One of the greatest challenges, Barrie says, is hiring the right staff.
“If you hire A-grade people they’ll have A-grade people working with them, if you hire B-grade people they’ll attract B-grade people.
“We’re uncompromising on the hiring and we’ll put people through very stringent technical tests. We get the very, very best and it’s really rewarding because people will come to work and they’re energised and it’s fun.”
Unless you’re the best, there’s little point in applying to work at Freelancer. Barrie wants people to put their heart and soul into their job, as well as the hours. And when it comes to the technical tests, they’re not for the faint-hearted – Barrie once had a candidate run down a fire escape to avoid doing the test.
Barrie finds a number of his employees through Sydney University.
“I teach cryptography and I teach technology and entrepreneurship, I’ve done that for 12-13 years now and it’s really like a job interview. I teach cryptography and I hire the hackers and I teach entrepreneurship and I hire the entrepreneurs. It works really well till you get to about 300 employees.
“I’ve corrupted the whole university and taken it over with Freelancer,” he says.
There have been times when Barrie has looked around a guest lecture at the university and realised every person in the lecture theatre works for Freelancer.
“This country needs to produce more graduates in the field and it all starts with high school. We have no robust technology education in the country and students make up their minds by year 10 – if you don’t get them by then they’ll be off doing something else.

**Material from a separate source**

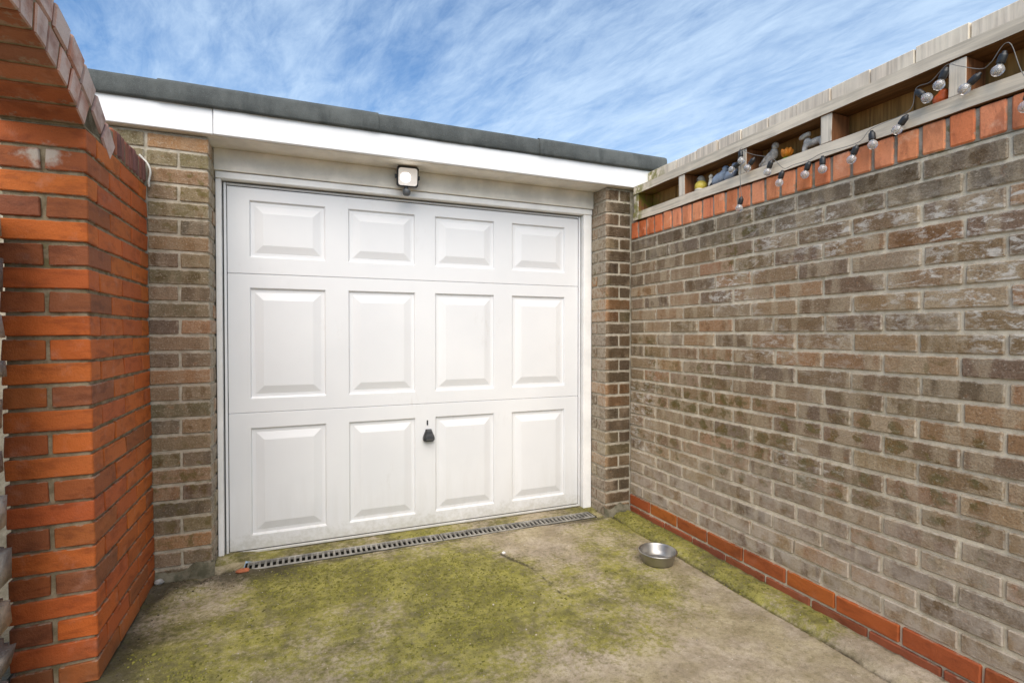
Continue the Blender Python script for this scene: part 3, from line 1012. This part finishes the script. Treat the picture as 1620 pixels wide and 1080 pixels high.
# ------------------------------------------------------------------ left: arched red brick wall
AX = -.668
AW = thing('brick_archway', 'smooth red brick garden wall with arched opening and brick-on-edge coping', 'archway', (AX + .010, 2.15, 0))
AY = 2.15
ATH = .234
AP = .0785
REDC = [(.50, .118, .020), (.47, .108, .022), (.52, .132, .020), (.45, .102, .024), (.48, .122, .024)]
REDD = [(.30, .09, .028), (.33, .09, .025), (.27, .085, .032), (.40, .11, .025)]
XA1 = AX - ATH
YE = 2.876
box_part('mortar_core', (XA1 + .009, AY + .009, -.05), (AX - .009, YE, 1.894), M_MORTAR_RED, AW, .003)
for r in range(24):
    z = AP * r + AP / 2 + .010
    h = AP - .012
    top_i = 23 - r
    if top_i % 2 == 0:      # stretcher across the jamb, header end on the long face
        brick(AW, ((AX + XA1) / 2, AY + .0465, z), (ATH, .093, h), M_RED, vary(rnd.choice(REDC), .08), b=.003, jit=.002)
        joints = [AY + .093 + .010, 2.505, 2.765, YE]
        for k, (a, b) in enumerate(zip(joints, joints[1:])):
            L = b - a - (.010 if k < 2 else 0)
            brick(AW, (AX - .051 + rnd.uniform(-.002, .001), a + L / 2, z), (L, .102, h), M_RED, vary(rnd.choice(REDC + REDD[:1]), .08), rot=(0, 0, R(90)), b=.003, jit=.002)
    else:                    # two headers on the jamb
        wv = (ATH - .016) / 2
        brick(AW, (AX - wv / 2, AY + .11, z), (.22, wv, h), M_RED, vary(rnd.choice(REDD + REDC[:1]), .08), rot=(0, 0, R(90)), b=.003, jit=.002)
        brick(AW, (XA1 + wv / 2, AY + .11, z), (.22, wv, h), M_RED, vary(rnd.choice(REDD), .08), rot=(0, 0, R(90)), b=.003, jit=.002)
        joints = [AY + .22 + .010, 2.64, YE]
        for k, (a, b) in enumerate(zip(joints, joints[1:])):
            L = b - a - (.010 if k < 1 else 0)
            brick(AW, (AX - .051 + rnd.uniform(-.002, .001), a + L / 2, z), (L, .102, h), M_RED, vary(rnd.choice(REDC), .08), rot=(0, 0, R(90)), b=.003, jit=.002)

# the two rings of the arch
AYC, AZC = 1.65, 1.073
RI, RM, RO = .963, 1.060, 1.158
A0 = math.asin(.5 / RI)


def wedge(r0, r1, a0, a1, x0, x1, mat, col, b=.004, nm='brick'):
    bm = bmesh.new()
    ac = (a0 + a1) / 2
    cy, cz = math.sin(ac) * (r0 + r1) / 2, math.cos(ac) * (r0 + r1) / 2
    pts = []
    for r, a in ((r0, a0), (r0, a1), (r1, a1), (r1, a0)):
        pts.append((r * math.sin(a) - cy, r * math.cos(a) - cz))
    jj = [(rnd.uniform(-.0015, .0015), rnd.uniform(-.0015, .0015)) for _ in pts]
    vs = [[bm.verts.new((x - (x0 + x1) / 2, p[0] + j[0], p[1] + j[1])) for p, j in zip(pts, jj)] for x in (x0, x1)]
    bm.faces.new(vs[0]); bm.faces.new(vs[1][::-1])
    for k in range(4):
        bm.faces.new([vs[0][k], vs[0][(k + 1) % 4], vs[1][(k + 1) % 4], vs[1][k]])
    bmesh.ops.bevel(bm, geom=bm.edges[:], offset=b, segments=1, affect='EDGES')
    o = link(nm, mesh_of(bm, nm), mat, AW, rel(AW, ((x0 + x1) / 2, AYC + cy, AZC + cz)))
    o.color = col
    return o


PALE = [(.36, .13, .06), (.32, .11, .05), (.40, .15, .07), (.30, .12, .065)]
n_in = 14
for k in range(n_in):
    a0 = A0 - 2 * A0 * k / n_in
    a1 = A0 - 2 * A0 * (k + 1) / n_in
    g_ = .005
    c = vary(rnd.choice(REDD if k % 3 else REDC), .1)
    mt = M_RED
    if k < 7:
        c = vary(PALE[k % 4], .06) if k in (2, 3, 4, 5, 6) else vary((.38, .11, .04), .06)
    wedge(RI, RM - .004, a0 - g_, a1 + g_, XA1 + rnd.uniform(0, .003), AX + rnd.uniform(-.002, .002), M_ARCH, c)
n_out = 15
A1 = math.acos((1.905 - AZC) / RO) - .01
for k in range(n_out):
    a0 = A1 - 2 * A1 * k / n_out
    a1 = A1 - 2 * A1 * (k + 1) / n_out
    c = vary(PALE[(k * 3 + 1) % 4], .06) if k > 1 else vary((.33, .15, .11), .1)
    dr = rnd.uniform(-.003, .010)
    wedge(RM + .006, RO + dr, a0 - .0045, a1 + .0045, XA1 + rnd.uniform(0, .003), AX + rnd.uniform(-.002, .003), M_ARCH, c, .006)
# mortar inside the rings
bm = bmesh.new()
segs = 40
ri = []
for i in range(segs + 1):
    a = A1 - 2 * A1 * i / segs
    aa = max(-A0, min(A0, a))
    ri.append([bm.verts.new((x - AW.location.x, AYC + r * math.sin(ang) - AW.location.y, AZC + r * math.cos(ang)))
               for x, r, ang in ((XA1 + .006, RI + .006, aa), (AX - .006, RI + .006, aa), (AX - .006, RO - .008, a), (XA1 + .006, RO - .008, a))])
for a, b in zip(ri, ri[1:]):
    for k in range(4):
        bm.faces.new([a[k], a[(k + 1) % 4], b[(k + 1) % 4], b[k]])
bm.faces.new(ri[0]); bm.faces.new(ri[-1])
link('ring_mortar', mesh_of(bm, 'ring_mortar'), M_MORTAR_RED, AW)
# coping along the level top, brick on edge
yy = AYC + RO * math.sin(A1) - .012
box_part('coping_mortar', (XA1 + .006, 2.16, 1.8945), (AX - .006, YE - .004, 1.985), M_MORTAR_RED, AW, .003)
nco = 9
pit = (YE - .002 - yy) / nco
DARKC = [(.22, .085, .06), (.28, .10, .06), (.36, .12, .055), (.19, .08, .065)]
for k in range(nco):
    yc = yy + pit * (k + .5)
    o = brick(AW, ((AX + XA1) / 2 + rnd.uniform(-.002, .003), yc, 1.951 + rnd.uniform(-.003, .003)), (.104, ATH - .002, pit - .010), M_RED, vary(rnd.choice(DARKC), .1), b=.008)
    o.rotation_euler = Matrix(((0, 1, 0), (0, 0, 1), (1, 0, 0))).to_euler()   # length up, depth across, thickness along the wall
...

“I think we’re in a national crisis here in terms of graduates. It’s something like 60% of IT graduates in this country are foreign right now,” he says.
Hiring the right staff, Barrie says, also helps to build the company culture.
“We have no egos and no politics, which is amazing.
“The challenge moving forward is HR and the HR issues have changed over time. In the early days you want to attract the entrepreneurs and the risk takers and then, as time goes on, you get people who say they won’t work for you because you have over 100 people and they only want to work for a start-up,” he says.